(8 months ago)
Grand CommitteeMy Lords, in 2021-22, 282 people lost their lives to knife crime—the highest number of people killed with a knife in over 70 years. The biggest increase was among boys aged between 16 and 17, going from 10 in the previous year to 24. Approximately four in 10 of all homicides were committed using a knife or a sharp instrument—the highest annual total since the homicide index began in 1946. There were 69 homicides where the victim was a teenager; in around three-quarters of those, the method of killing was a knife or sharp instrument, compared with 41% of all homicides.
Campaigners have been calling for a ban on zombie knives for several years, but progress on achieving one has been slow and several high-profile incidents have occurred since it was promised. These include the tragic killing of 15 year-old Elianne Andam, who was stabbed on her way to school in Croydon in September with what was believed to be a large zombie knife.
Meanwhile, this is the Government’s third attempt at banning zombie weapons since 2016. Bizarrely, the Offensive Weapons Act 2019 banned zombie knives only if they had threatening words on the blade.
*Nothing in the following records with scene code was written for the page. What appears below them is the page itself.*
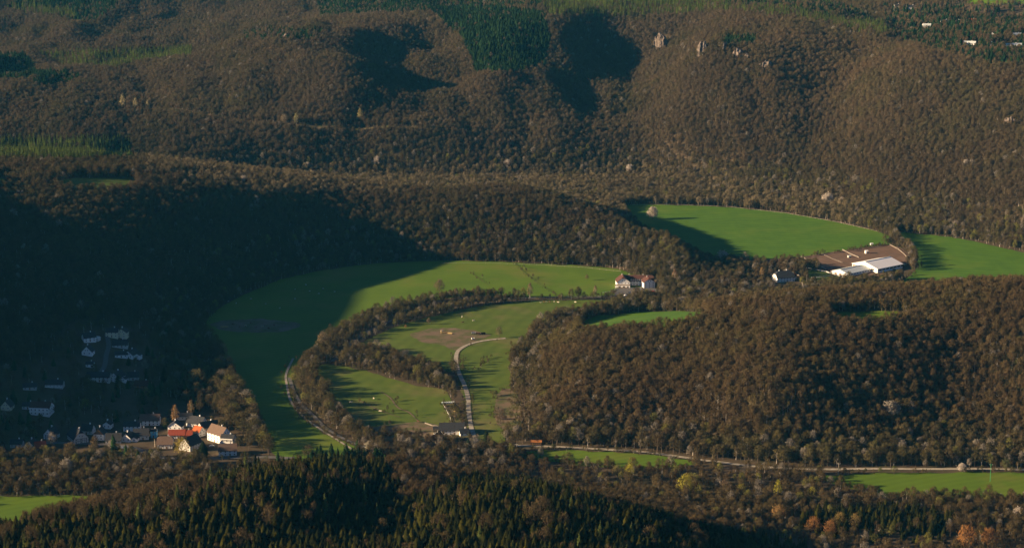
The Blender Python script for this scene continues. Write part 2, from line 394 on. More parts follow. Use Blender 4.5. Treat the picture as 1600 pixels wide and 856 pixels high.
# ------------------------------------------------------------------ haze
_hm = bpy.data.materials.new('valley_haze'); _hm.use_nodes = True; _nt = _hm.node_tree
_nt.nodes.remove(_nt.nodes['Principled BSDF'])
_pv = _nt.nodes.new('ShaderNodeVolumePrincipled'); _pv.inputs['Color'].default_value = (.08, .52, .92, 1); _pv.inputs['Density'].default_value = 1.35e-5; _pv.inputs['Anisotropy'].default_value = 0.0
_nt.links.new(_pv.outputs[0], _nt.nodes['Material Output'].inputs['Volume'])
tag(MB().box(-4900, 4900, -2600, 8200, -60, 640).build('haze', _hm), kind='stuff', label='thin blue evening haze filling the whole valley', cat='haze')

# ------------------------------------------------------------------ sheets lying on the ground
OPEN = []                                        # world outlines kept free of forest
def inside(poly, x, y):
    x = np.asarray(x, float); y = np.asarray(y, float); r = np.zeros(x.shape, bool)
    n = len(poly)
    for i in range(n):
        (x0, y0), (x1, y1) = poly[i], poly[i - 1]
        c = ((y0 > y) != (y1 > y))
        with np.errstate(divide='ignore', invalid='ignore'):
            r ^= c & (x < (x1 - x0) * (y - y0) / (y1 - y0 + 1e-12) + x0)
    return r
def rounded(pts, closed=True, k=6):
    """Catmull-Rom through the points"""
    n = len(pts); out = []
    rg = range(n) if closed else range(n - 1)
    for i in rg:
        g = (lambda j: np.array(pts[j % n])) if closed else (lambda j: np.array(pts[min(max(j, 0), n - 1)]))
        p0, p1, p2, p3 = g(i - 1), g(i), g(i + 1), g(i + 2)
        for t in np.arange(k) / k:
            out.append(tuple(.5 * (2 * p1 + (p2 - p0) * t + (2 * p0 - 5 * p1 + 4 * p2 - p3) * t * t + (3 * p1 - p0 - 3 * p2 + p3) * t ** 3)))
    if not closed: out.append(tuple(pts[-1]))
    return out
def sheet(name, pix, m, lift, flat=True, label=None, cell=8.0, open_=True, jag=2.5, world_pts=None):
    pts = world_pts or [P(a, b, 0)[:2] if flat else gp(a, b)[:2] for a, b in pix]
    out = rounded(pts, k=8)
    out = [(x + jag * (fbm(x / 9, y / 9, 40) - .5) * 2, y + jag * 2 * (fbm(x / 9, y / 9, 50) - .5) * 2) for x, y in out]
    if open_: OPEN.append(out)
    xs, ys = [p[0] for p in out], [p[1] for p in out]
    gx, gy = np.meshgrid(GX[(GX > min(xs)) & (GX < max(xs))], GY[(GY > min(ys)) & (GY < max(ys))])
    gx, gy = gx.ravel(), gy.ravel(); k = inside(out, gx, gy); gx, gy = gx[k], gy[k]
    allp = [Vector(p) for p in out] + [Vector((a, b)) for a, b in zip(gx, gy)]
    n = len(out)
    vo, eo, fo, _, _, _ = geometry.delaunay_2d_cdt(allp, [], [list(range(n))], 1, 1e-4)
    vx, vy = np.array([p.x for p in vo]), np.array([p.y for p in vo])
    vz = hgt(vx, vy) + lift
    return tag(mesh_obj(name, list(zip(vx, vy, vz)), fo, m, smooth=True), kind='structure')
ROADS = []
def road(name, pix, width, m, lift, flat=True, z=None, keep=True):
    pts = [P(a, b, 0)[:2] if flat else gp(a, b)[:2] for a, b in pix]
    c = np.array(rounded(pts, closed=False, k=8))
    if keep: ROADS.append((c, width))
    d = np.gradient(c, axis=0); d /= np.linalg.norm(d, axis=1)[:, None] + 1e-9
    nrm = np.stack([-d[:, 1], d[:, 0]], 1)
    v, f = [], []
    cols = (-.5, -.17, .17, .5)
    for i in range(len(c)):
        for k in cols:
            p = c[i] + nrm[i] * k * width * (1 + .15 * (fbm(c[i][0] / 6 + k * 9, c[i][1] / 6, 5) - .5))
            v.append((p[0], p[1], float(hgt(*p)) + lift))
    q = len(cols)
    for i in range(len(c) - 1):
        for k in range(q - 1): f.append((i * q + k, i * q + k + 1, (i + 1) * q + k + 1, (i + 1) * q + k))
    return tag(mesh_obj(name, v, f, m, smooth=True), kind='structure')

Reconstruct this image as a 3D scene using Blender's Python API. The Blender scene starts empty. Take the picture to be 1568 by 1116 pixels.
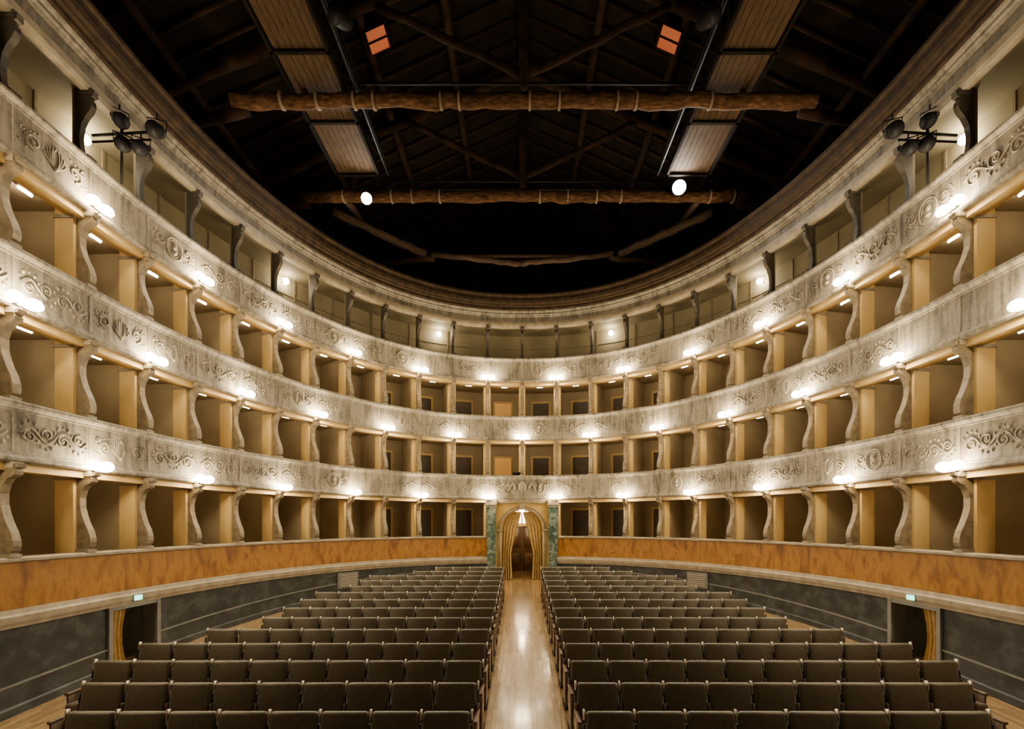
import bpy, bmesh, math, random
from mathutils import Vector, Matrix
random.seed(3)
EYE=3.3
FS=0.056
def fz(y): return FS*y
# ------------------------------------------------------------------ materials
def newmat(name):
    m=bpy.data.materials.new(name); m.use_nodes=True
    nt=m.node_tree; b=nt.nodes['Principled BSDF']; return m,nt,b
def ramp(nt,fac,stops):
    r=nt.nodes.new('ShaderNodeValToRGB'); els=r.color_ramp.elements
    while len(els)<len(stops): els.new(0.5)
    for e,(p,c) in zip(els,stops):
        e.position=p; e.color=(c[0],c[1],c[2],1)
    nt.links.new(fac,r.inputs[0]); return r.outputs[0]
def noise(nt,scale,detail=6,stretch=(1,1,1),dist=0.0):
    tc=nt.nodes.new('ShaderNodeTexCoord'); mp=nt.nodes.new('ShaderNodeMapping')
    mp.inputs['Scale'].default_value=stretch
    n=nt.nodes.new('ShaderNodeTexNoise'); n.inputs['Scale'].default_value=scale
    n.inputs['Detail'].default_value=detail; n.inputs['Distortion'].default_value=dist
    nt.links.new(tc.outputs['Object'],mp.inputs[0]); nt.links.new(mp.outputs[0],n.inputs['Vector'])
    return n.outputs['Fac']
def bump(nt,b,h,strength,dist=0.02):
    bn=nt.nodes.new('ShaderNodeBump'); bn.inputs['Strength'].default_value=strength
    bn.inputs['Distance'].default_value=dist
    nt.links.new(h,bn.inputs['Height']); nt.links.new(bn.outputs[0],b.inputs['Normal'])
def M(name,stops,scale=3,rough=0.7,bs=0.2,stretch=(1,1,1),dist=0.0,metal=0,detail=6,bscale=None):
    m,nt,b=newmat(name)
    f=noise(nt,scale,detail,stretch,dist)
    nt.links.new(ramp(nt,f,stops),b.inputs['Base Color'])
    b.inputs['Roughness'].default_value=rough; b.inputs['Metallic'].default_value=metal
    if bs>0:
        f2=noise(nt,bscale or scale*4,6,stretch,dist)
        bump(nt,b,f2,bs)
    return m
def E(name,col,strength):
    m,nt,b=newmat(name)
    b.inputs['Base Color'].default_value=(*col,1)
    b.inputs['Emission Color'].default_value=(*col,1)
    b.inputs['Emission Strength'].default_value=strength
    return m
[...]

This proved a major loophole. Can the Minister explain why this loophole was not addressed sooner? Where was the sense of urgency then and where is it now? This ban will not come into effect until September, by which time, tragically, more lives may have been lost.
The Policing Minister, Chris Philp, told BBC Radio 4’s “Today” programme that although some swords will come under the new rules, some will not qualify owing to the difficulty of differentiating between those that could be used for violence and those kept for historical or religious reasons. He said that
“a regular sword, like the sort a historic soldier might carry, would probably not qualify. It would depend on the design”.
Is this still the case? If so, why could these swords not be included, given the availability of the historical importance defence? In any case, is not a sword, historical or not, capable of being used in violence?
Reducing the circulation of these weapons is not just about bans and sentences, important though both are. It is about cracking down hard on the sale of knives and swords of all kinds. Campaigners rightly want tech companies to introduce safety measures to stop knives being advertised online, so can the Minister update us on the progress of the relevant measures included in the Online Safety Act? How many prosecutions have there been in this area so far and how has this been policed?
I also want to speak about youth services, which have been cut by 77% over the last decade, despite the fact there is overwhelming evidence to show that youth centre closures are closely linked to youth crime. In 2020, the APPG on knife crime focused on the impact of youth centre closures across the country and found that each reduction in the number of youth centres corresponded to an increase in knife crime. This trend is confirmed by recent work from the University of Warwick, which reviewed London youth centre provision and found that crime participation among 10 to 15 year-olds increased by 10% in those London boroughs affected most by youth centre closures between 2010 and 2019.
Increasing jail time and banning zombie knives are welcome to increase deterrence and give police more tools, but they do not address the reasons why children and young people are carrying knives in the first place. As the representative of a Bristol school that had lost two of its teenage pupils due to knife crime said:
“Halving knife crime will not be achieved by banning machetes or … zombie knives. You can kill someone with a knitting needle or a screwdriver. You’ve got to deal with the anger, the fire, the rage, the angst, the trauma inside the person”.
That goes to the heart of this, and I hope that the Minister, as well as answering my specific questions, will also address himself to that challenge, because this is about tackling not just knife crime but the causes of knife crime. The British public and so many grieving families are looking to the Government to do both.
My Lords, I have only a few things to mention. I support the legislation. It is necessary for all the reasons that the noble Baroness, Lady Doocey, went through in the statistics about violent crime, and because these weapons are terrifying. I am not sure that they are always the most effective weapon at times because they are the hardest to hide. There probably are more effective weapons, but for anybody who sees them, particularly in a public place or if it is repeated in social media, they are just terrifying. Any attempt to restrict their availability and possession is a good thing.
The Secondary Legislation Scrutiny Committee raised a few questions about the process, but I did not think it was fair to make the point that only nine prosecutions may be expected next year. That does not mean that this type of knife would be used nine times if it remained on the non-prohibited list; it is clear that they are being used far more often and not only when the police are involved. There is a far bigger case than the nine prosecutions anticipated in the response of the Secondary Legislation Scrutiny Committee. My question is, in part, about the compensation scheme and, in part, about the effectiveness of this part of the Bill.